I Am A Giant Star

Yesterday, I got my very first review in Winnipeg.  While I wasn't exactly expecting 5 stars, I sure as hell was not prepared for what I got from CBC Manitoba. 1 Star.

According to the CBC website, 1 star means that this show is "a clunker. Don’t go. Unless you have a family member in the show. Even then, think twice."

Ouch.

For those of you who are just dying to read the whole review, by all means, go right ahead.

I'd really like to say that when I read this review I chuckled confidently, shook out my long blond mane and sexily strutted off  as I continued to flyer...  Or that I pulled a Colette Kendall, all middle fingers of artistic justice blazing among the detonation of righteous F-Bombs... but no, I wasn't that strong.  Once the initially shock wore off, I just kind of melted.  Natasha was the real professional.  She took off to flyer another line-up as I took a moment in the ladies lavatory of Red River College.  And I cried.  Yes, that's right, the CBC made me cry because that shit f'n hurts.

When I was done, that's when I became proactive.  I made a phone call to someone who has been doing this a lot longer than I have.  His first piece of advice: Don't change a thing.  Followed by "this may sound a little fucked but you should actually be happier to get 1 star instead of 3." It makes sense.  If there are 150 shows in town, people will probably be skipping the middle ground reviews.

This conversation also made me wonder about how much importance we place on reviews.  Since I got a poor one, many people swear to me that "no one really cares about the CBC reviews."  However, if I had gotten 5 stars, would they still be saying the same thing?  Who really cares about these stars?  (OK, I do. Kinda. A little.) It is all so subjective.

Natasha and I then started planning our next step.  But first, we watched Rob Gee's Fruitcake, a show the CBC gave 2 stars (a review which I can say was absolute bullshit as the show totally deserves 4 stars - though to be fair he is a psychiatrist talking about psychiatry - something the CBC apprently frowns upon).  It was probably the best thing for me to watch at the moment because it included a wonderful little song with a chorus that goes "It could be worse, it could be worse, it's not time for the herse."

We then set off to own our giant star.  You see, something odd started to happen.  I was telling a fellow performer about the review when someone interrupted me:

"What show is this?"

"No Exit Upstage. The CBC gave us 1 star."

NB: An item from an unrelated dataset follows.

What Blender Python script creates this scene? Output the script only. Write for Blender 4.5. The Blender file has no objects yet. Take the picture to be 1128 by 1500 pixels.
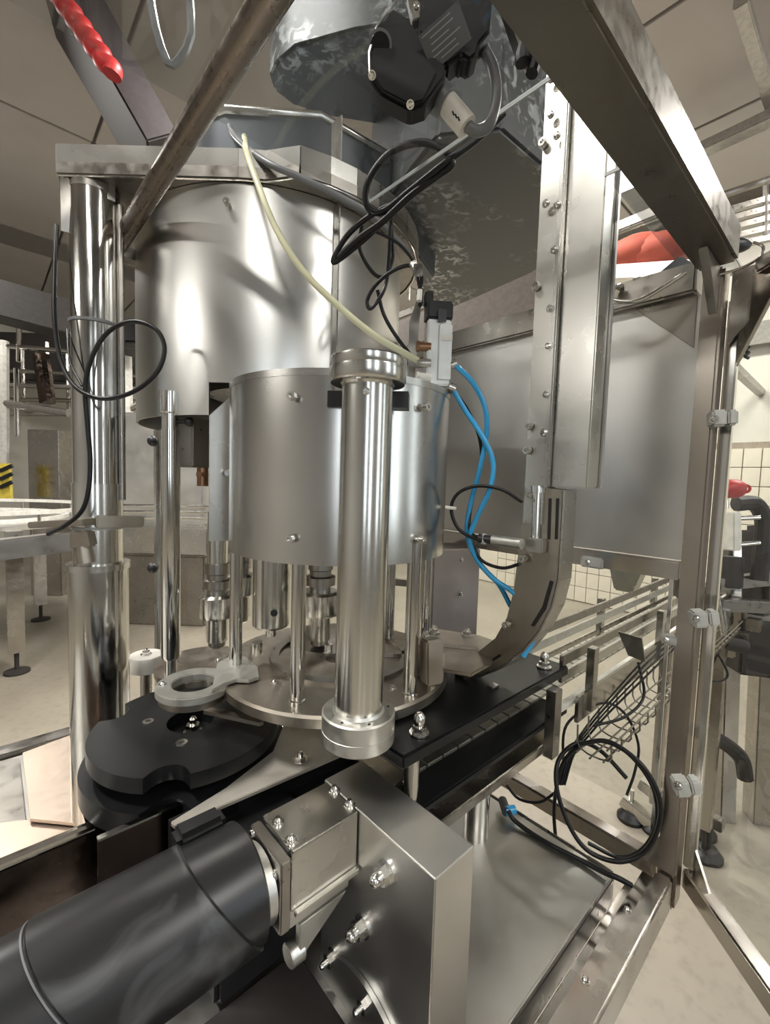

"Good.  I'll probably like it then."

Well isn't that interesting?

While we won't be pushing the fact that we got 1 star at every opportunity, we are delving into a bit of a symbolic homage to the CBC.

In case you're wondering, we're only wearing one earing each.

I'll be wearing a single earing in the shape of a star until the end of the festival.  I've even included it to my costume for the show which was absolutely super magic frakkin fantastic last night.  If someone asks about my new accessory, I will gladly tell them about it, but until then I will just kick the flyering up a notch and do what I do best: talk passionately about the theatre (and myself).